If the world consited of talking chips instead of people I think I would be the plain chip. The chip that has no salt, chesse, or flavor.  I always try to add a spice maybe some seasoning, but the only problem with that is it never lasts. It always comes off in a few days. Im always super safe I do not cross the line I stand back and draw another one as a warning. Theres no fun in that, I’m no fun. I just know how fragile chips are, and i don’t wanna take any chances whatsoever. Is that anyway to live life? Probably not. Because of this I grew up having NO SOCIAL SKILLS NONE! I feel like I still have a child like perspective on things involving relationships. Help me…..

Happiness is hard

Happiness is hard work man!

You have to learn to isolate your own needs, then hone in on those needs, and finally respect them.
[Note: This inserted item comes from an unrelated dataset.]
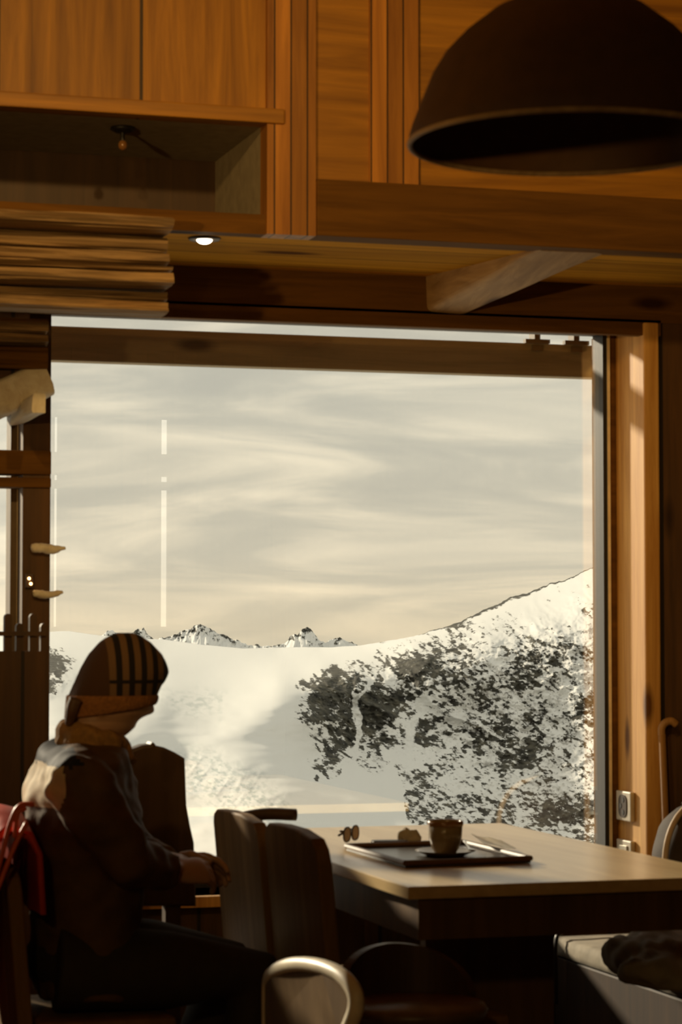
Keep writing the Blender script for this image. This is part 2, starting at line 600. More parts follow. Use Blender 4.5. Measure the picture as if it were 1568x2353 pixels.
# ceiling strip by the window and the bulkhead in front of it
ZBK = ZS
struct('trim_3', box(XL, XR, YB, YW + 0.05, ZS, ZS + 0.04), M['soffit'])
nx1 = at(610, 400, YB).x
nz0 = at(300, 478, YB).z
nz1 = at(300, 264, YB).z
lowz = at(900, 425, YB).z
jx0, jx1 = at(325, 120, YB).x, at(642, 120, YB).x
M['panel_wide'] = wood('wide pine panelling', ORD, ORL, 'Z', jx1 - jx0, 'X', rough=0.55, scale=0.8, gap=0.012)
bm = box(XL - jx0, nx1 - jx0, YB, YB + 0.05, nz1, ZC)
struct('wall_bulkhead_left', bm, M['panel_wide']).location = (jx0, 0, 0)
bx1 = at(722, 300, YB).x
struct('trim_4', box(nx1, bx1, YB - 0.018, YB + 0.05, ZS - 0.004, ZC), M['reflected_streaks'])  # reflected vertical streaks, built as boards
ua, ub = at(848, 300, YB).x, at(962, 300, YB).x
struct('trim_21', box(ua, ub, YB - 0.010, YB + 0.05, lowz + 0.002, ZC), M['reflected_streaks'])  # more of the reflected streaks, built as an upright board
struct('wall_bulkhead_right', box(bx1, XR, YB, YB + 0.05, lowz, ZC), M['panel_h'])
struct('trim_5', box(bx1, XR, YB - 0.03, YB + 0.06, ZS - 0.004, lowz, bev=0.004), M['lintel'])  # dark board stands in for light falling off down the bulkhead
struct('trim_6', box(XL, nx1 + 0.045, YB - 0.03, YB + 0.02, nz1 - 0.004, nz1 + 0.035, bev=0.004), M['panel_h'])
# niche lining: shaded back and lit ceiling put into two tones
bm = bmesh.new()
bx(bm, XL, nx1, YB + 0.55, YB + 0.58, nz0 - 0.02, nz1 + 0.02)
bx(bm, XL, nx1 + 0.02, YB + 0.05, YB + 0.58, ZS + 0.041, nz0)
struct('wall_niche', bm, M['chair_dark'])
bm = bmesh.new()
bx(bm, XL, nx1 + 0.02, YB + 0.05, YB + 0.58, nz1, nz1 + 0.02)
bx(bm, nx1, nx1 + 0.02, YB + 0.05, YB + 0.55, nz0, nz1)
struct('ceiling_niche', bm, M['grey_niche'])
struct('trim_7', box(XL, nx1, YB - 0.004, YB + 0.05, ZS - 0.004, nz0), M['lintel'])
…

I love a clean room, but I have to remeber to respect my needs enough to do it everyday even when I really do not feel like it.

The same dilema occurs with working out, reading, writing, and driving I have to find time to do things that either make me happy, or will lead to happiness. Sometimes things are hard to do, but you keep reminding yourself of how happy you will be later on in life.

It’s true a lot of people find comfort in being miserable, thats why so many of us are depressed and such. Just Do, create, DO, just keep DOing thats the secret. The secret to happiness.